Harry Mok, UC Newsroom
The hype over the Hyperloop could soon give way to reality as designs for the superfast transportation system move off the drawing board, with some help from UC researchers and students.
In 2013, Tesla Motors and SpaceX co-founder Elon Musk floated the idea for Hyperloop, a system that propels passengers inside pods at nearly the speed of sound through a network of tubes between cities. But the billionaire inventor, saying he was too busy building electric cars and rockets, encouraged others to make Hyperloop a reality.
Engineers and researchers around the world, including students, researchers and faculty from UC, have taken on the challenge.
UCLA graduate students and faculty collaborated from August 2014 to June 2015 with Hyperloop Transportation Technologies (HTT), one of two startups attempting to build a system. The company plans to break ground on a test track this year.
UC students are also part of a SpaceX college-engineering contest to design aspects of Hyperloop pods. Nine teams from UC campuses were selected to compete in the design round of the competition held on Jan. 29-30.
UCLA class 'fundamental' to Hyperloop startup
“For the students who have been involved in this, obviously, it’s a tremendous learning experience,” said UCLA architecture professor Craig Hodgetts. “They’re in uncharted territory where their creativity is encouraged and nurtured.”
The UCLA Department of Architecture and Urban Design’s IDEAS lab was set up to cultivate creativity, and it’s where graduate students working on Hyperloop concepts conducted a collaboration with HTT.
“Our class provided the fundamental material that is still being employed,” Hodgetts said of ideas from UCLA students being used at HTT, where he is also the chief architect.
More than 20 UCLA students worked on the project, Hodgetts said. One student currently is a full-time employee.
The company is constructing a test track with five miles of tubes in conjunction with a planned community in Quay Valley, which is about halfway between Los Angeles and San Francisco.

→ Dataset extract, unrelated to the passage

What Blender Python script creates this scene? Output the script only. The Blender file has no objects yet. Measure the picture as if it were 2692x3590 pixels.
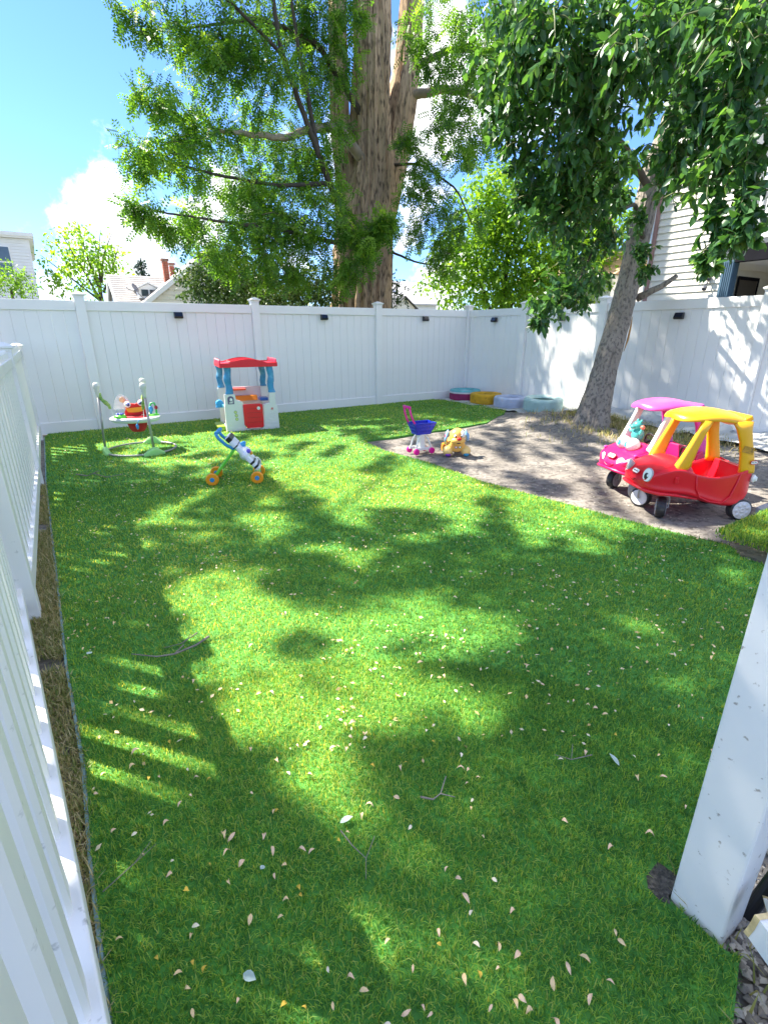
import bpy, bmesh, math, random
import numpy as np
from mathutils import Vector, Matrix, Euler

random.seed(7); rng = np.random.default_rng(7)
R = math.radians
scene = bpy.context.scene
COL = scene.collection

# ------------------------------------------------------------------ camera
cd = bpy.data.cameras.new('camera'); cam = bpy.data.objects.new('camera', cd); COL.objects.link(cam)
CAM = Vector((-7.8646, -8.7786, 1.4033))
yaw, pitch, roll = R(32.8215), R(-19.8443), R(-0.1766)
fwd = Vector((math.sin(yaw)*math.cos(pitch), math.cos(yaw)*math.cos(pitch), math.sin(pitch)))
rgt = Vector((math.cos(yaw), -math.sin(yaw), 0)); upv = rgt.cross(fwd)
r2 = rgt*math.cos(roll) + upv*math.sin(roll); u2 = -rgt*math.sin(roll) + upv*math.cos(roll)
cam.matrix_world = Matrix(((r2.x, u2.x, -fwd.x, CAM.x), (r2.y, u2.y, -fwd.y, CAM.y), (r2.z, u2.z, -fwd.z, CAM.z), (0, 0, 0, 1)))
cd.sensor_fit = 'VERTICAL'; cd.sensor_height = 24.0; cd.lens = 1750/3590*24.0
cd.clip_start = 0.02; cd.clip_end = 600
scene.camera = cam

# ------------------------------------------------------------------ light
EL = R(51.0); AZ = math.atan2(-0.62, 0.78)          # azimuth from +Y towards +X
SUN = Vector((math.sin(AZ)*math.cos(EL), math.cos(AZ)*math.cos(EL), math.sin(EL)))
ld = bpy.data.lights.new('sun', 'SUN'); ld.energy = 5.0; ld.angle = R(0.55); ld.color = (1.0, 0.94, 0.82)
lo = bpy.data.objects.new('sun', ld); COL.objects.link(lo)
lo.rotation_euler = SUN.to_track_quat('Z', 'Y').to_euler(); lo.location = (0, 0, 30)
scene.view_settings.view_transform = 'Standard'; scene.view_settings.look = 'None'
scene.view_settings.gamma = 1.0; scene.view_settings.use_curve_mapping = False
scene.view_settings.exposure = 1.80

W = bpy.data.worlds.new('World'); scene.world = W; W.use_nodes = True
nt = W.node_tree; nt.nodes.clear()
def N(t, **k):
    n = nt.nodes.new(t)
    for a, b in k.items(): setattr(n, a, b)
    return n
out = N('ShaderNodeOutputWorld'); bg = N('ShaderNodeBackground'); bg.inputs['Strength'].default_value = 0.118
sky = N('ShaderNodeTexSky', sky_type='NISHITA', sun_disc=False, sun_elevation=EL, sun_rotation=AZ, air_density=1.0, dust_density=0.15, ozone_density=3.0)
tc = N('ShaderNodeTexCoord')
def math_(op, a, b=None, clamp=False):
    m = N('ShaderNodeMath', operation=op, use_clamp=clamp)
    for i, v in enumerate((a, b)):
        if v is None: continue
        if isinstance(v, (int, float)): m.inputs[i].default_value = v
        else: nt.links.new(v, m.inputs[i])
    return m.outputs[0]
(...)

HTT’s plans call for magnets to suspend pods and shoot them through tubes at 760 mph. While much of the technology for building such a system exists, the challenge is combining them into a precision mechanism, Hodgetts said.

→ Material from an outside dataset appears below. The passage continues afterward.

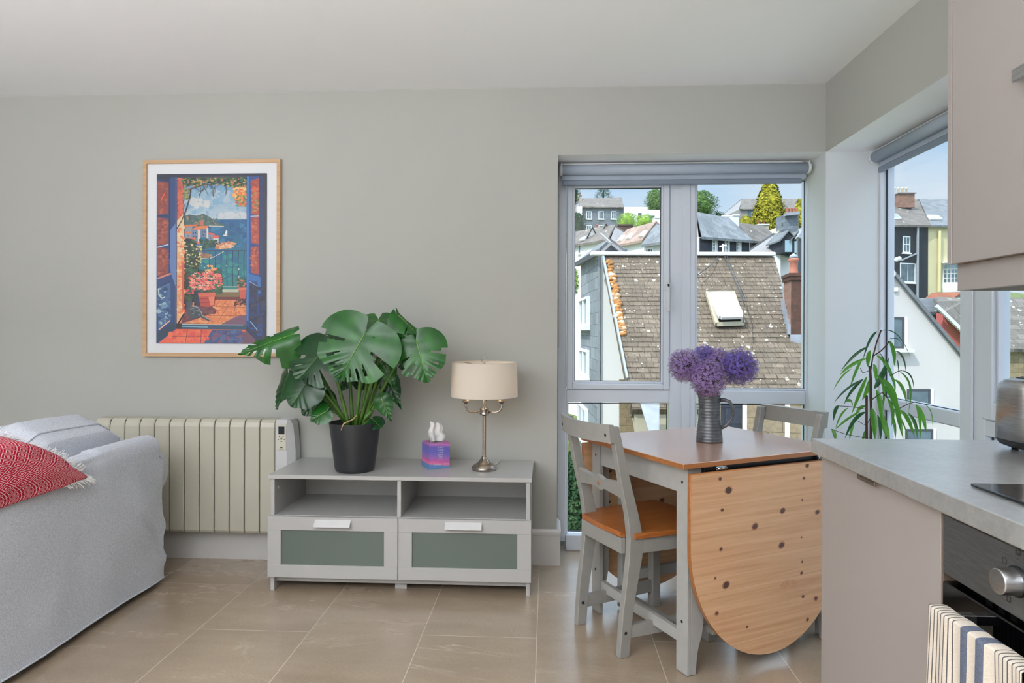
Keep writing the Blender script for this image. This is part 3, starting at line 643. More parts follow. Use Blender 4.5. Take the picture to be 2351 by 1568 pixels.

“What’s going to be required, the effort and sweat, is making it all work together,” he said.
SpaceX contest seeks inspiration from nine UC teams
The goal of SpaceX’s contest is to spark ideas. More than 100 student teams are gathering at Texas A&M University over the weekend of Jan. 29-30 to have their concepts judged for a chance to build prototypes for the final round of competition this summer on a SpaceX test track in Hawthorne, CA.

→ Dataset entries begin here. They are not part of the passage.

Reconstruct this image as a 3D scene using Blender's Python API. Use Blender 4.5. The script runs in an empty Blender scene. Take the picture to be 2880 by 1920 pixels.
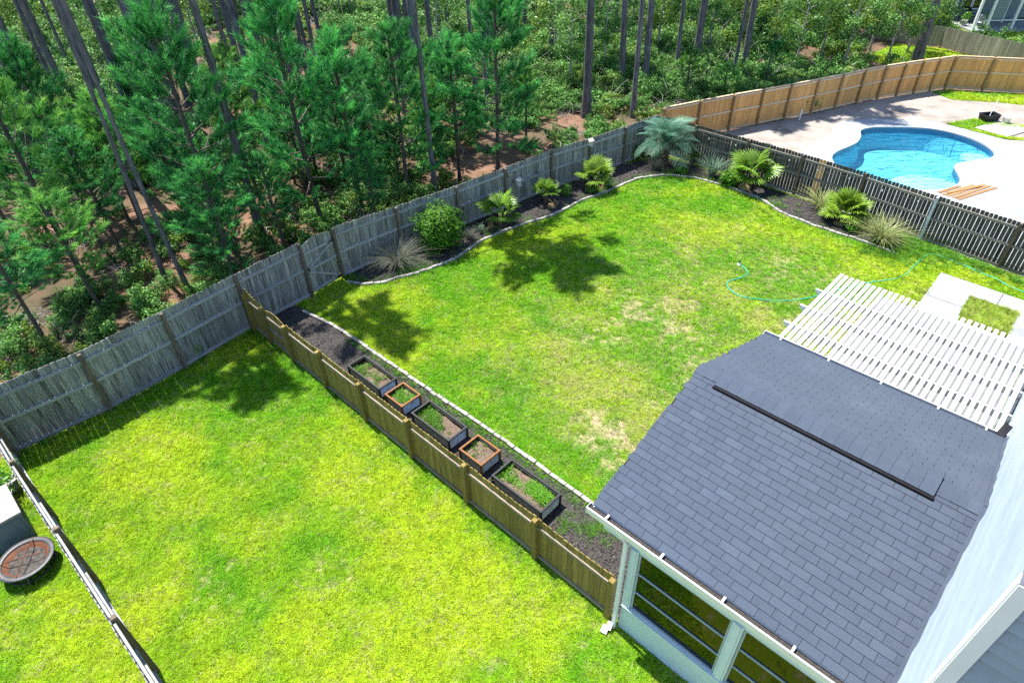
import bpy, bmesh, math, random
import numpy as np
from mathutils import Vector, Matrix, Euler
from mathutils.geometry import delaunay_2d_cdt

random.seed(7)
RNG = np.random.default_rng(7)
S = bpy.context.scene
COL = S.collection
PI = math.pi

# ------------------------------------------------------------------ camera
FPX, PITCH, ROLL, CAMH = 1786.0, math.radians(38.85), math.radians(-1.58), 12.6
_f = Vector((0, math.cos(PITCH), -math.sin(PITCH)))
_r = Vector((1, 0, 0)); _u = _r.cross(_f)
CR = _r * math.cos(ROLL) + _u * math.sin(ROLL)
CU = -_r * math.sin(ROLL) + _u * math.cos(ROLL)
CF = _f
cam = bpy.data.cameras.new('camera'); camo = bpy.data.objects.new('camera', cam); COL.objects.link(camo)
cam.sensor_width = 36; cam.lens = 36 * FPX / 2880; cam.clip_end = 1000; cam.clip_start = 0.1
M = Matrix((CR, CU, -CF)).transposed().to_4x4(); M.translation = (0, 0, CAMH)
camo.matrix_world = M
S.camera = camo

# ------------------------------------------------------------------ light
SUN_AZ, SUN_EL = math.radians(-41), math.radians(64.5)     # azimuth from +Y towards +X
w = bpy.data.worlds.new('World'); S.world = w; w.use_nodes = True
nt = w.node_tree; bg = nt.nodes['Background']
sky = nt.nodes.new('ShaderNodeTexSky'); sky.sky_type = 'NISHITA'; sky.sun_disc = False
sky.sun_elevation = SUN_EL; sky.sun_rotation = SUN_AZ; sky.ozone_density = 3.0; sky.dust_density = .4
nt.links.new(sky.outputs[0], bg.inputs[0]); bg.inputs[1].default_value = 0.12
sl = bpy.data.lights.new('sun', 'SUN'); sl.energy = 5.0; sl.angle = math.radians(0.53); sl.color = (1.0, 0.955, 0.88)
so = bpy.data.objects.new('sun', sl); COL.objects.link(so)
SV = Vector((math.sin(SUN_AZ) * math.cos(SUN_EL), math.cos(SUN_AZ) * math.cos(SUN_EL), math.sin(SUN_EL)))
so.rotation_euler = SV.to_track_quat('Z', 'Y').to_euler(); so.location = (0, 0, 40)
S.view_settings.view_transform = 'Standard'; S.view_settings.look = 'None'
S.view_settings.exposure = 1.25; S.view_settings.gamma = 1.0
S.cycles.max_bounces = 5; S.cycles.adaptive_threshold = .02; S.cycles.use_denoising = False; S.cycles.diffuse_bounces = 2; S.cycles.glossy_bounces = 2; S.cycles.transmission_bounces = 3; S.cycles.transparent_max_bounces = 8

# ------------------------------------------------------------------ survey helpers
def at(px, py, z=0.0):
    """point of the place at height z seen at a survey point of the photograph"""
    d = CF + CR * ((px - 1440) / FPX) - CU * ((py - 960) / FPX)
    t = (z - CAMH) / d.z
    return Vector((d.x * t, d.y * t, z))
def height_at(base, px, py):
    """height above ground of what stands on base and is seen at px, py"""
    d = CF + CR * ((px - 1440) / FPX) - CU * ((py - 960) / FPX)
    t = math.hypot(base.x, base.y) / math.hypot(d.x, d.y)
    return CAMH + d.z * t
UX, UY = Vector((.7133, -.7009, 0)), Vector((.7009, .7133, 0))
E0 = Vector((1.35, 6.86, 0))
def U(u, v, z=0.0): return E0 + UX * u + UY * v + Vector((0, 0, z))
UANG = math.atan2(UX.y, UX.x)

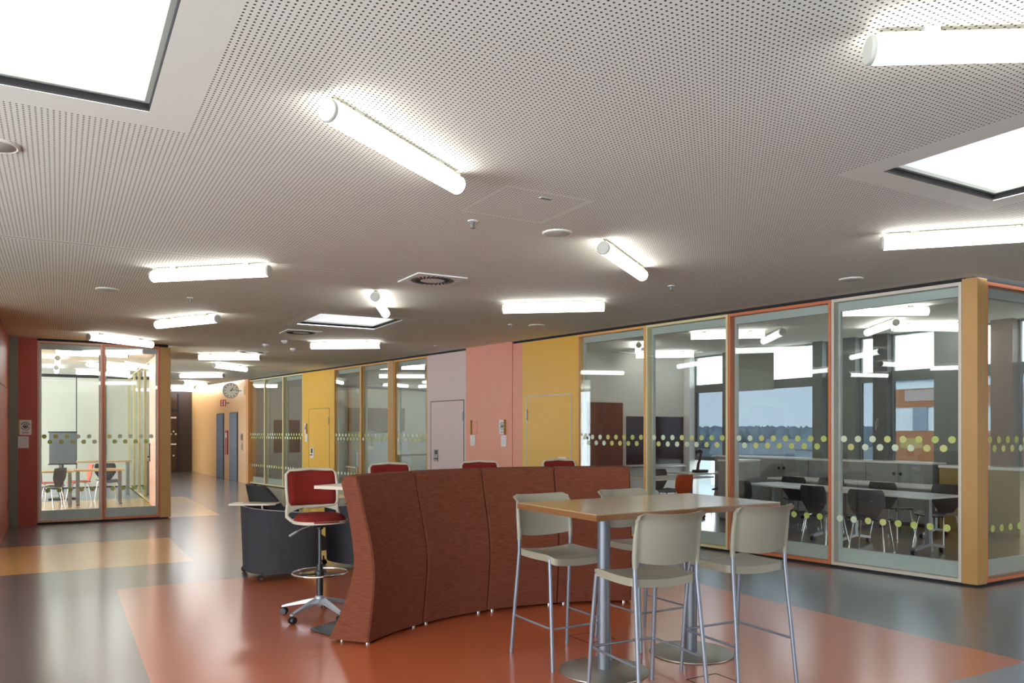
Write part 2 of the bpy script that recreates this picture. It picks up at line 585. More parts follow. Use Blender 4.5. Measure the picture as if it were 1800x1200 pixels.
WN = 'full-height glass panel of the slanted wall, '
GL = [(0.0, 1.40, 'fr_grey', WN + 'pale grey frame, next to the amber corner post'),
      (1.40, 2.81, 'fr_orange', WN + 'terracotta frame, behind the right-hand stools'),
      (2.81, 4.21, 'fr_cream', WN + 'cream frame, between the terracotta and amber frames'),
      (4.21, 5.62, 'fr_amber', WN + 'amber frame, directly beside the near yellow door panel'),
      (9.95, 11.27, 'fr_amber', WN + 'amber frame, beside the lilac door panel'),
      (11.50, 12.77, 'fr_amber', WN + 'amber frame, just beyond the solid amber mullion'),
      (12.77, 14.12, 'fr_amber', WN + 'amber frame, right up against the far yellow door panel'),
      (15.92, 17.22, 'fr_cream', WN + 'cream frame, just past the far yellow door panel'),
      (17.22, 18.54, 'fr_cream', WN + 'cream frame, middle of the last three before the peach wall'),
      (18.54, 19.87, 'fr_cream', WN + 'cream frame, meeting the peach wall below the clock')]
for i, (a, b, fc, lb) in enumerate(GL):
    glass_panel(wpt(a), W_ROT, b - a, M[fc], lb, side=-1, seed=i + 1)

def wall_panel(name, a, b, mat, label, z0=0.025, z1=3.06, dep=0.15, off=0.0):
    o = MB().box(a, b, -dep, off, z0, z1).build(name, mat, None, (WX, WY, 0), W_ROT, smooth=0)
    return tag(o, label, 'wall panel', kind='structure')
wall_panel('wall_right', 5.62, 6.975, M['yellow'], 'near yellow wall panel with a flush door in the slanted wall')
wall_panel('wall_right', 6.975, 7.238, M['coral'], 'narrow coral strip of wall between the yellow panel and the coral pillar')
wall_panel('wall_right', 7.238, 8.61, M['coral'], 'wide coral wall panel reaching the ceiling and carrying two sign holders', 0.0, 3.1, off=0.012)
wall_panel('wall_right', 8.61, 9.95, M['lilac'], 'pale lilac wall panel with a flush door')
wall_panel('trim_1', 11.27, 11.50, M['amber'], 'solid amber mullion between two glass panels of the slanted wall', off=0.01)
wall_panel('wall_right', 14.12, 15.92, M['yellow'], 'far yellow wall panel with a flush door near the peach wall')
for nm, a, b, lb in (('trim_2', -0.02, 7.238, 'black shadow gap above the near half of the slanted glass wall'),
                     ('trim_3', 8.61, 19.87, 'black shadow gap above the far half of the slanted glass wall')):
    o = MB().box(a, b, -0.13, -0.02, 3.06, 3.25).build(nm, M['black'], None, (WX, WY, 0), W_ROT, smooth=0)
    tag(o, lb, 'shadow gap', kind='structure')
o = MB().box(-0.1, 19.87, -0.13, -0.02, 0, 0.025).build('baseboard_right', M['black'], None, (WX, WY, 0), W_ROT, smooth=0)
tag(o, 'black recessed plinth line under the slanted glass wall', 'plinth', kind='structure')

# corner post and the glass front that turns away
cp = wpt(0, 0)
c2 = wpt(-0.144, 0)
poly = [cp, c2, (8.085, c2[1]), (8.085, c2[1] + 0.15), (cp[0] + 0.13, cp[1] + 0.02)]
o = MB().prism([poly[i] for i in (4, 3, 2, 1, 0)][::-1], 0.02, 3.085).build('trim_4', M['amber'], smooth=0)
tag(o, 'broad amber wooden corner post where the glass wall turns', 'post', kind='structure')
FY = c2[1] + 0.01
for i, (x0, lb) in enumerate(((8.087, 'terracotta framed glass panel turning away right of the amber corner post'),
                              (9.56, 'terracotta framed glass panel second from the corner post on the front side'),
                              (11.03, 'terracotta framed glass panel third from the corner post on the front side'))):
    glass_panel((x0, FY), 0, 1.47, M['fr_orange'], lb, side=1, seed=31 + i)
o = MB().box(c2[0] + 0.02, 12.5, FY + 0.02, FY + 0.13, 3.06, 3.25).build('trim_5', M['black'], smooth=0)
tag(o, 'black shadow gap above the glass front right of the corner post', 'shadow gap', kind='structure')
o = MB().box(c2[0] + 0.02, 12.5, FY + 0.02, FY + 0.13, 0, 0.025).build('baseboard_front', M['black'], smooth=0)
tag(o, 'black plinth line under the glass front right of the corner post', 'plinth', kind='structure')

# flush doors in the slanted wall (local x along the wall, +y towards the hall)
DN = [0]
def flush_door(a, b, mat, gap, ztop, label, hinge_near):
    DN[0] += 1
    t = thing('door_%d' % DN[0], label, 'door', (WX, WY, 0), W_ROT, kind='structure')
    g = 0.022
    f = MB()
    f.box(a, a + g, 0.0, 0.006, 0.03, ztop)
    f.box(b - g, b, 0.0, 0.006, 0.03, ztop)
    f.box(a + g, b - g, 0.0, 0.006, ztop - g, ztop)
    f.build('door_frame', gap, t, smooth=0)
    MB().box(a + g, b - g, 0.0, 0.004, 0.03, ztop - g).build('leaf', mat, t, smooth=0)
    hx = a + 0.005 if hinge_near else b - 0.04
    for hz in (0.35, ztop - 0.32):
        MB().box(hx, hx + 0.03, 0.004, 0.02, hz - 0.09, hz + 0.09).build('hinge', M['steel'], t, smooth=0)
    return t
d1 = flush_door(5.745, 6.869, M['yellow'], M['gap_pale'], 2.15, 'yellow flush door with pale outline near the glass panels', False)
k = MB().box(5.84, 6.03, 0.004, 0.03, 1.06, 1.14).build('handle_plate', M['white'], d1, smooth=0)
MB().box(5.87, 5.90, 0.03, 0.04, 1.08, 1.11).build('keyhole', M['black_plastic'], k, smooth=0)
d2 = flush_door(8.683, 9.836, M['lilac'], M['gap_grey'], 2.15, 'lilac flush door with steel handle plate', True)
k = MB().box(9.56, 9.70, 0.004, 0.016, 0.96, 1.20).build('handle_plate', M['steel'], d2, smooth=0)
MB().tube([(9.63, 0.016, 1.02), (9.63, 0.06, 1.02), (9.52, 0.06, 1.02)], 0.011).box(9.59, 9.65, 0.016, 0.03, 1.10, 1.18).build('handle', M['black_plastic'], k)
d3 = flush_door(14.35, 15.55, M['yellow'], M['ochre_edge'], 2.13, 'far yellow flush door with white handle plate', True)
k = MB().box(15.22, 15.42, 0.004, 0.02, 0.88, 1.14).build('handle_plate', M['sign_white'], d3, smooth=0)
MB().tube([(15.32, 0.02, 0.96), (15.32, 0.06, 0.96), (15.24, 0.06, 0.96)], 0.014).box(15.28, 15.36, 0.02, 0.03, 1.0, 1.12).build('handle', M['black_plastic'], k)

# ------------------------------------------------------------------ signs
def emblem(mb, cx, cz, y, s):
    """ring of lettering blocks round a small crest, on plane y (thickness outwards)"""
    for a0, a1, n in ((25, 155, 11), (200, 340, 10)):
        for i in range(n):
            a = math.radians(a0 + (a1 - a0) * i / (n - 1))
            w = 0.0042 * s
            x, z = cx + 0.05 * s * math.cos(a), cz + 0.05 * s * math.sin(a)
            mb.box(x - w, x + w, y, y + 0.0015, z - 0.006 * s, z + 0.006 * s)
    ring = arc(cx, cz, 0.027 * s, 0, 2 * PI * 23 / 24, 23)
    mb.tube([(p[0], y + 0.001, p[1]) for p in ring], 0.004 * s, 6, True)
    mb.box(cx - 0.012 * s, cx + 0.012 * s, y, y + 0.0015, cz - 0.016 * s, cz + 0.01 * s)
    mb.box(cx - 0.02 * s, cx - 0.014 * s, y, y + 0.0015, cz - 0.012 * s, cz + 0.002 * s)
    mb.box(cx + 0.014 * s, cx + 0.02 * s, y, y + 0.0015, cz - 0.012 * s, cz + 0.002 * s)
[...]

UC students are fielding nine teams from UC Berkeley, UC Davis, UC Irvine, UC Merced, UCLA (independent of the Department of Architecture and Urban Design), UC San Diego and UC Santa Barbara who have created concepts for pods and other aspects of making Hyperloop work.
UC Merced mechanical engineering student Benjamin Bocanegra said the contest is the “opportunity of a lifetime” and a chance to work on something that could revolutionize transportation.
He leads the UC Merced Hypercats team, which has come up with a design for an emergency braking system that relies on air brakes, airfoils and wheels with brake calipers. Since the Hyperloop has never been built before, the team had no models to rely on, Bocanegra said.
“It was trial and error and looking for advice from our teachers and faculty adviser,” Bocanegra said. “It was tough, basically us coming up with ideas, something that may be fiction now but could become real.”